### INFORMATION PROVIDED
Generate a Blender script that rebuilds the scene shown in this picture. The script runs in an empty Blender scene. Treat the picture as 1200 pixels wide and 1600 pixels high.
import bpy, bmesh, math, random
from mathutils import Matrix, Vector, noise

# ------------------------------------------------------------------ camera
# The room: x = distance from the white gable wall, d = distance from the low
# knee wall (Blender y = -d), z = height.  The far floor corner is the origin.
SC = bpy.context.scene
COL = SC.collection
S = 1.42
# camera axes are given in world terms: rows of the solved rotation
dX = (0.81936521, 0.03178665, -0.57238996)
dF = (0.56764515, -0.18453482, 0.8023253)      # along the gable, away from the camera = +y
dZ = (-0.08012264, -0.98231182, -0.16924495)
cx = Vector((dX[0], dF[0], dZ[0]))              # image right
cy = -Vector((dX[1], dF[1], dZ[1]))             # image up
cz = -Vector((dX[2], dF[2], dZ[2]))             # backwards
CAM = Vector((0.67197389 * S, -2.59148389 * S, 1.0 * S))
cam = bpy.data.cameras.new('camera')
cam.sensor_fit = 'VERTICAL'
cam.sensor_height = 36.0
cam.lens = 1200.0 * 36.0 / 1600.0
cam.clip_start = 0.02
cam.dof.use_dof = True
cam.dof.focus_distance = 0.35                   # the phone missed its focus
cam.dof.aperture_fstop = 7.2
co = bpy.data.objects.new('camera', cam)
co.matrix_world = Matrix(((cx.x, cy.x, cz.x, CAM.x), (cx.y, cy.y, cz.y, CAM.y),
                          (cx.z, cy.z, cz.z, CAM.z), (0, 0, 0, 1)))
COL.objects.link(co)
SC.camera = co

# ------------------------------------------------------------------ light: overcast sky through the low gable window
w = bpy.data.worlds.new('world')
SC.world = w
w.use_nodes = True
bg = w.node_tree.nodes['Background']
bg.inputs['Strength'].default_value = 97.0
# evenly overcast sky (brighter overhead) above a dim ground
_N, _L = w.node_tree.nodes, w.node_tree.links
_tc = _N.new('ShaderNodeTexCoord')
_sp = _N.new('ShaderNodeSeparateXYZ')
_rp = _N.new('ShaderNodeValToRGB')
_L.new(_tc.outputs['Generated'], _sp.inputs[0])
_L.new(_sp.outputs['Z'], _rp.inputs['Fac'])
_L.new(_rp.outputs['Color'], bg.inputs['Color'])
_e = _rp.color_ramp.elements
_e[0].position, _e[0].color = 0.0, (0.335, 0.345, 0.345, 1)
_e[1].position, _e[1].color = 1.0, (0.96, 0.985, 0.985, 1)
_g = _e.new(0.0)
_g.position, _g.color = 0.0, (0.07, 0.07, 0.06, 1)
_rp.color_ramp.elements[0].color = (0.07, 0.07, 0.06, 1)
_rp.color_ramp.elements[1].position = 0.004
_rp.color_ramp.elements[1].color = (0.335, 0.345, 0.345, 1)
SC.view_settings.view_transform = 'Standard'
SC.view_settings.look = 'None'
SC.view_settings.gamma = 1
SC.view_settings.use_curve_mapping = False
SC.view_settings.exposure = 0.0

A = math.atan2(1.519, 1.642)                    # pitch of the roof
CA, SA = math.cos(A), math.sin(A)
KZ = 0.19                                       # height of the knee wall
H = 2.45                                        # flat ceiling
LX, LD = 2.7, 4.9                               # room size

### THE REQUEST
Go through the listing and print each line exactly as it appears.

### ANSWER IN FULL
Generate a Blender script that rebuilds the scene shown in this picture. The script runs in an empty Blender scene. Treat the picture as 1200 pixels wide and 1600 pixels high.
import bpy, bmesh, math, random
from mathutils import Matrix, Vector, noise

# ------------------------------------------------------------------ camera
# The room: x = distance from the white gable wall, d = distance from the low
# knee wall (Blender y = -d), z = height.  The far floor corner is the origin.
SC = bpy.context.scene
COL = SC.collection
S = 1.42
# camera axes are given in world terms: rows of the solved rotation
dX = (0.81936521, 0.03178665, -0.57238996)
dF = (0.56764515, -0.18453482, 0.8023253)      # along the gable, away from the camera = +y
dZ = (-0.08012264, -0.98231182, -0.16924495)
cx = Vector((dX[0], dF[0], dZ[0]))              # image right
cy = -Vector((dX[1], dF[1], dZ[1]))             # image up
cz = -Vector((dX[2], dF[2], dZ[2]))             # backwards
CAM = Vector((0.67197389 * S, -2.59148389 * S, 1.0 * S))
cam = bpy.data.cameras.new('camera')
cam.sensor_fit = 'VERTICAL'
cam.sensor_height = 36.0
cam.lens = 1200.0 * 36.0 / 1600.0
cam.clip_start = 0.02
cam.dof.use_dof = True
cam.dof.focus_distance = 0.35                   # the phone missed its focus
cam.dof.aperture_fstop = 7.2
co = bpy.data.objects.new('camera', cam)
co.matrix_world = Matrix(((cx.x, cy.x, cz.x, CAM.x), (cx.y, cy.y, cz.y, CAM.y),
                          (cx.z, cy.z, cz.z, CAM.z), (0, 0, 0, 1)))
COL.objects.link(co)
SC.camera = co

# ------------------------------------------------------------------ light: overcast sky through the low gable window
w = bpy.data.worlds.new('world')
SC.world = w
w.use_nodes = True
bg = w.node_tree.nodes['Background']
bg.inputs['Strength'].default_value = 97.0
# evenly overcast sky (brighter overhead) above a dim ground
_N, _L = w.node_tree.nodes, w.node_tree.links
_tc = _N.new('ShaderNodeTexCoord')
_sp = _N.new('ShaderNodeSeparateXYZ')
_rp = _N.new('ShaderNodeValToRGB')
_L.new(_tc.outputs['Generated'], _sp.inputs[0])
_L.new(_sp.outputs['Z'], _rp.inputs['Fac'])
_L.new(_rp.outputs['Color'], bg.inputs['Color'])
_e = _rp.color_ramp.elements
_e[0].position, _e[0].color = 0.0, (0.335, 0.345, 0.345, 1)
_e[1].position, _e[1].color = 1.0, (0.96, 0.985, 0.985, 1)
_g = _e.new(0.0)
_g.position, _g.color = 0.0, (0.07, 0.07, 0.06, 1)
_rp.color_ramp.elements[0].color = (0.07, 0.07, 0.06, 1)
_rp.color_ramp.elements[1].position = 0.004
_rp.color_ramp.elements[1].color = (0.335, 0.345, 0.345, 1)
SC.view_settings.view_transform = 'Standard'
SC.view_settings.look = 'None'
SC.view_settings.gamma = 1
SC.view_settings.use_curve_mapping = False
SC.view_settings.exposure = 0.0

A = math.atan2(1.519, 1.642)                    # pitch of the roof
CA, SA = math.cos(A), math.sin(A)
KZ = 0.19                                       # height of the knee wall
H = 2.45                                        # flat ceiling
LX, LD = 2.7, 4.9                               # room size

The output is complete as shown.